=== Material provided ===

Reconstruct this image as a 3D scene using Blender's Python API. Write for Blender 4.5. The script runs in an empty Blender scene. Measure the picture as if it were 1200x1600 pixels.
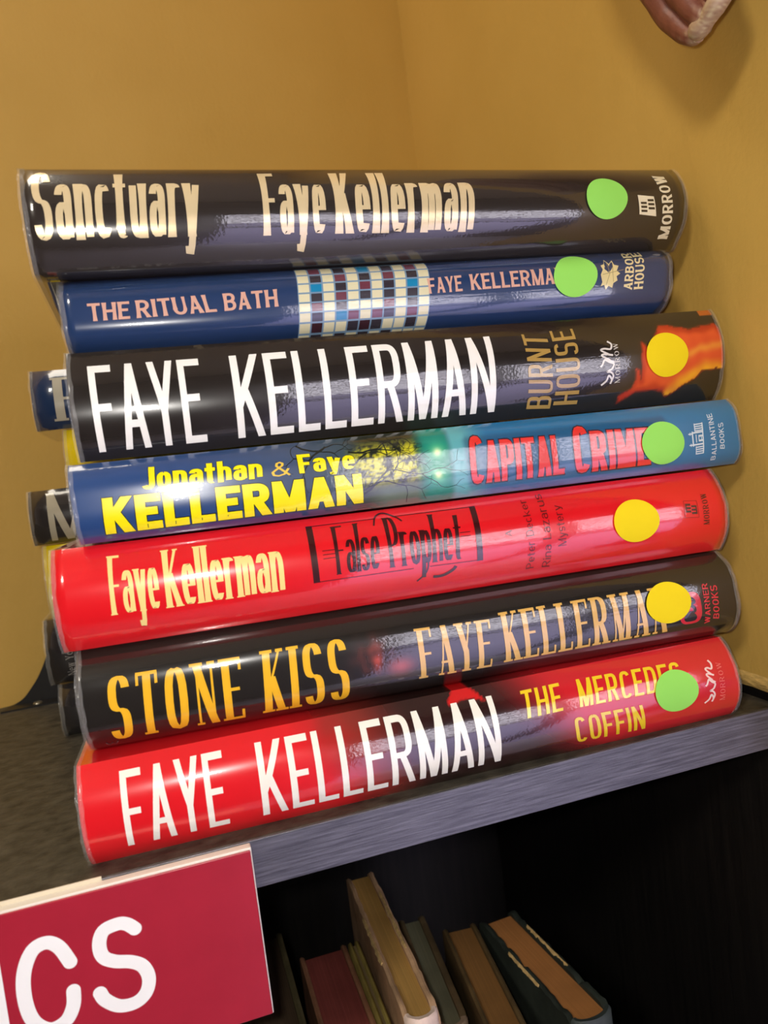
import bpy, bmesh, math, random
from mathutils import Vector, Matrix, noise
random.seed(7)
PI = math.pi
scn = bpy.context.scene
C = scn.collection

# ------------------------------------------------------------------ camera
cam_d = bpy.data.cameras.new('camera')
cam_d.sensor_fit = 'HORIZONTAL'
cam_d.sensor_width = 36.0
cam_d.lens = 36.0
cam_d.clip_start = 0.01
cam_d.dof.use_dof = True
cam_d.dof.focus_distance = 0.30
cam_d.dof.aperture_fstop = 20.0
cam_o = bpy.data.objects.new('camera', cam_d)
C.objects.link(cam_o)
CAM = Vector((-0.0344, -0.2499, 0.1174))
R_ = Vector((0.9514, -0.2822, -0.1234)); F_ = Vector((0.2760, 0.9589, -0.0656)).normalized()
R_ = (R_ - F_ * R_.dot(F_)).normalized(); U_ = R_.cross(F_)
m = Matrix((R_, U_, -F_)).transposed().to_4x4()
m.translation = CAM
cam_o.matrix_world = m
scn.camera = cam_o

# ------------------------------------------------------------------ world and light
w = bpy.data.worlds.new('daylight'); scn.world = w; w.use_nodes = True
w.node_tree.nodes['Background'].inputs[0].default_value = (0.93, 0.88, 1.0, 1)
w.node_tree.nodes['Background'].inputs[1].default_value = 7.0

def lamp(name, kind, loc, power, color, size=0.1, size_y=None, target=None):
    d = bpy.data.lights.new(name, kind); d.energy = power; d.color = color
    if kind == 'AREA':
        d.shape = 'RECTANGLE'; d.size = size; d.size_y = size_y or size
    else:
        d.shadow_soft_size = size
    o = bpy.data.objects.new(name, d); C.objects.link(o); o.location = loc
    if target is not None:
        o.rotation_euler = (Vector(target) - Vector(loc)).to_track_quat('-Z', 'Y').to_euler()
    return o
# the flash of the phone that took the picture, beside the lens
lamp('phone_flash', 'POINT', CAM - R_ * 0.013 + U_ * 0.006 - F_ * 0.002, 1.55, (1.0, 0.96, 0.90), 0.005)
# ceiling panels of the room
lamp('pendant_light', 'AREA', (-0.60, -0.80, 0.74), 5.6, (1.0, 0.92, 0.78), 0.18, 0.18, (0.1, 0.1, 0.2))
lamp('ceiling_light', 'AREA', (-0.25, 0.10, 0.965), 1.3, (1.0, 0.90, 0.74), 0.3, 0.3, (-0.25, 0.10, 0))
vs = scn.view_settings
vs.view_transform = 'Standard'; vs.look = 'None'; vs.exposure = 0.12; vs.gamma = 1.0
vs.use_curve_mapping = False

# ------------------------------------------------------------------ helpers
def lin(c):
    return tuple(((x / 255) / 12.92 if x / 255 <= 0.04045 else ((x / 255 + 0.055) / 1.055) ** 2.4) for x in c)

def tag(o, label=None, cat=None, group=None, kind=None):
    if label: o['label'] = label
    if cat: o['category'] = cat
    if group: o['group'] = group
    if kind: o['kind'] = kind
    return o

def thing(name, label, cat, loc=(0, 0, 0), rz=0, group=None):
    o = bpy.data.objects.new(name, None); C.objects.link(o)
    o.empty_display_size = 0.02
    o.location = loc; o.rotation_euler = (0, 0, rz)
    return tag(o, label, cat, group)

def link(name, me, mat, parent=None, smooth=True, sharp=40):
    o = bpy.data.objects.new(name, me); C.objects.link(o)
    if mat: me.materials.append(mat)
    if smooth:
        me.polygons.foreach_set('use_smooth', [True] * len(me.polygons))
        if sharp: me.set_sharp_from_angle(angle=math.radians(sharp))
    if parent: o.parent = parent
    return o

def pyd(name, vs_, fs, mat, parent=None, smooth=True, sharp=40):
    me = bpy.data.meshes.new(name); me.from_pydata([tuple(v) for v in vs_], [], fs); me.update()
    return link(name, me, mat, parent, smooth, sharp)

def frombm(name, bm, mat, parent=None, smooth=False, sharp=40, bevel=0):
    me = bpy.data.meshes.new(name); bmesh.ops.recalc_face_normals(bm, faces=bm.faces)
    bm.to_mesh(me); bm.free()
    o = link(name, me, mat, parent, smooth, sharp)
    if bevel:
        b = o.modifiers.new('bevel', 'BEVEL'); b.width = bevel; b.segments = 2; b.limit_method = 'ANGLE'
    return o

def box(bm, x0, x1, y0, y1, z0, z1):
    v = [bm.verts.new((x, y, z)) for z in (z0, z1) for y in (y0, y1) for x in (x0, x1)]
    for f in ((0, 2, 3, 1), (4, 5, 7, 6), (0, 1, 5, 4), (2, 6, 7, 3), (0, 4, 6, 2), (1, 3, 7, 5)):
        bm.faces.new([v[i] for i in f])

def prism(bm, poly, z0, z1):
    a = [bm.verts.new((x, y, z0)) for x, y in poly]; b = [bm.verts.new((x, y, z1)) for x, y in poly]
    n = len(poly)
    bm.faces.new(a[::-1]); bm.faces.new(b)
    for i in range(n): bm.faces.new((a[i], a[(i + 1) % n], b[(i + 1) % n], b[i]))

# ------------------------------------------------------------------ materials
def newmat(name):
    mt = bpy.data.materials.new(name); mt.use_nodes = True
    nt = mt.node_tree; return mt, nt, nt.nodes['Principled BSDF']

def coords(nt, scale, src='Object'):
    tc = nt.nodes.new('ShaderNodeTexCoord'); mp = nt.nodes.new('ShaderNodeMapping')
    mp.inputs['Scale'].default_value = scale
    nt.links.new(tc.outputs[src], mp.inputs[0]); return mp.outputs[0]

def noise_n(nt, vec, scale, detail=3, rough=0.5):
    n = nt.nodes.new('ShaderNodeTexNoise'); n.inputs['Scale'].default_value = scale
    n.inputs['Detail'].default_value = detail; n.inputs['Roughness'].default_value = rough
    nt.links.new(vec, n.inputs['Vector']); return n.outputs[0]

def bump_n(nt, h, strength, dist, normal=None):
    b = nt.nodes.new('ShaderNodeBump'); b.inputs['Strength'].default_value = strength
    b.inputs['Distance'].default_value = dist
    nt.links.new(h, b.inputs['Height'])
    if normal: nt.links.new(normal, b.inputs['Normal'])
    return b.outputs[0]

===

- Task to complete: From the listing above, find the number of lines with the word "picture" in them. Answer with the number only.

- Response to this exercise: 2